→ **Problem statement**
Transcribe the listing below word for word.

→ **Given material**
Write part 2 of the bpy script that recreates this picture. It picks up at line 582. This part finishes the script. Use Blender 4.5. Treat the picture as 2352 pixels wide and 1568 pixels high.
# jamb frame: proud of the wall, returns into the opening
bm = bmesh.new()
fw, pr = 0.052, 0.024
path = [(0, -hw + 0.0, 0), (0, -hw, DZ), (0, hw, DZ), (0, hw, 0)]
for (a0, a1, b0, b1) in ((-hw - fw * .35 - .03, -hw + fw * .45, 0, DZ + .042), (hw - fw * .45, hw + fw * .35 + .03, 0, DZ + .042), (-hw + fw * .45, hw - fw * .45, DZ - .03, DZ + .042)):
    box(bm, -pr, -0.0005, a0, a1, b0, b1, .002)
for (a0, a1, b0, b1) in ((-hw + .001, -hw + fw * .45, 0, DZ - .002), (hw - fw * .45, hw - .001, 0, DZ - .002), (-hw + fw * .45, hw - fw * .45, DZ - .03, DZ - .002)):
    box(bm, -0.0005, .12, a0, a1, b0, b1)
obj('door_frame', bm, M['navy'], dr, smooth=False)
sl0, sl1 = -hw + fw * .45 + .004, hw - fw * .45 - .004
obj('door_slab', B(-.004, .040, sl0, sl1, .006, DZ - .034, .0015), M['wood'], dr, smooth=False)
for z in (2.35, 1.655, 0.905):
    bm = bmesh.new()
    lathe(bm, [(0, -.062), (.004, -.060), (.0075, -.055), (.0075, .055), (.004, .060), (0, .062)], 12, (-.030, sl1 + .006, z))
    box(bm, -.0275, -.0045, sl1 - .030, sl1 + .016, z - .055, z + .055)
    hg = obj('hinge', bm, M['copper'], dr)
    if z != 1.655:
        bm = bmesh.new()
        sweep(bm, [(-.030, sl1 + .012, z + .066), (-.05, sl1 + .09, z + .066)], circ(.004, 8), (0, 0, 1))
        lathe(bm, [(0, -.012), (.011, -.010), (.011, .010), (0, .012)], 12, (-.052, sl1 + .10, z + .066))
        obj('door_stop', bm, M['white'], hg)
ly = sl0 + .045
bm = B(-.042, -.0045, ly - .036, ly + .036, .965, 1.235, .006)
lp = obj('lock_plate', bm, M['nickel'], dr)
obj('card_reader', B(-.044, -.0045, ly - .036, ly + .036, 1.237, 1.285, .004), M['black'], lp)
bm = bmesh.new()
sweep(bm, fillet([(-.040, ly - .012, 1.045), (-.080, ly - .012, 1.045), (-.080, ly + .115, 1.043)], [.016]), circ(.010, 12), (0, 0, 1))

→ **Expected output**
Write part 2 of the bpy script that recreates this picture. It picks up at line 582. This part finishes the script. Use Blender 4.5. Treat the picture as 2352 pixels wide and 1568 pixels high.
# jamb frame: proud of the wall, returns into the opening
bm = bmesh.new()
fw, pr = 0.052, 0.024
path = [(0, -hw + 0.0, 0), (0, -hw, DZ), (0, hw, DZ), (0, hw, 0)]
for (a0, a1, b0, b1) in ((-hw - fw * .35 - .03, -hw + fw * .45, 0, DZ + .042), (hw - fw * .45, hw + fw * .35 + .03, 0, DZ + .042), (-hw + fw * .45, hw - fw * .45, DZ - .03, DZ + .042)):
    box(bm, -pr, -0.0005, a0, a1, b0, b1, .002)
for (a0, a1, b0, b1) in ((-hw + .001, -hw + fw * .45, 0, DZ - .002), (hw - fw * .45, hw - .001, 0, DZ - .002), (-hw + fw * .45, hw - fw * .45, DZ - .03, DZ - .002)):
    box(bm, -0.0005, .12, a0, a1, b0, b1)
obj('door_frame', bm, M['navy'], dr, smooth=False)
sl0, sl1 = -hw + fw * .45 + .004, hw - fw * .45 - .004
obj('door_slab', B(-.004, .040, sl0, sl1, .006, DZ - .034, .0015), M['wood'], dr, smooth=False)
for z in (2.35, 1.655, 0.905):
    bm = bmesh.new()
    lathe(bm, [(0, -.062), (.004, -.060), (.0075, -.055), (.0075, .055), (.004, .060), (0, .062)], 12, (-.030, sl1 + .006, z))
    box(bm, -.0275, -.0045, sl1 - .030, sl1 + .016, z - .055, z + .055)
    hg = obj('hinge', bm, M['copper'], dr)
    if z != 1.655:
        bm = bmesh.new()
        sweep(bm, [(-.030, sl1 + .012, z + .066), (-.05, sl1 + .09, z + .066)], circ(.004, 8), (0, 0, 1))
        lathe(bm, [(0, -.012), (.011, -.010), (.011, .010), (0, .012)], 12, (-.052, sl1 + .10, z + .066))
        obj('door_stop', bm, M['white'], hg)
ly = sl0 + .045
bm = B(-.042, -.0045, ly - .036, ly + .036, .965, 1.235, .006)
lp = obj('lock_plate', bm, M['nickel'], dr)
obj('card_reader', B(-.044, -.0045, ly - .036, ly + .036, 1.237, 1.285, .004), M['black'], lp)
bm = bmesh.new()
sweep(bm, fillet([(-.040, ly - .012, 1.045), (-.080, ly - .012, 1.045), (-.080, ly + .115, 1.043)], [.016]), circ(.010, 12), (0, 0, 1))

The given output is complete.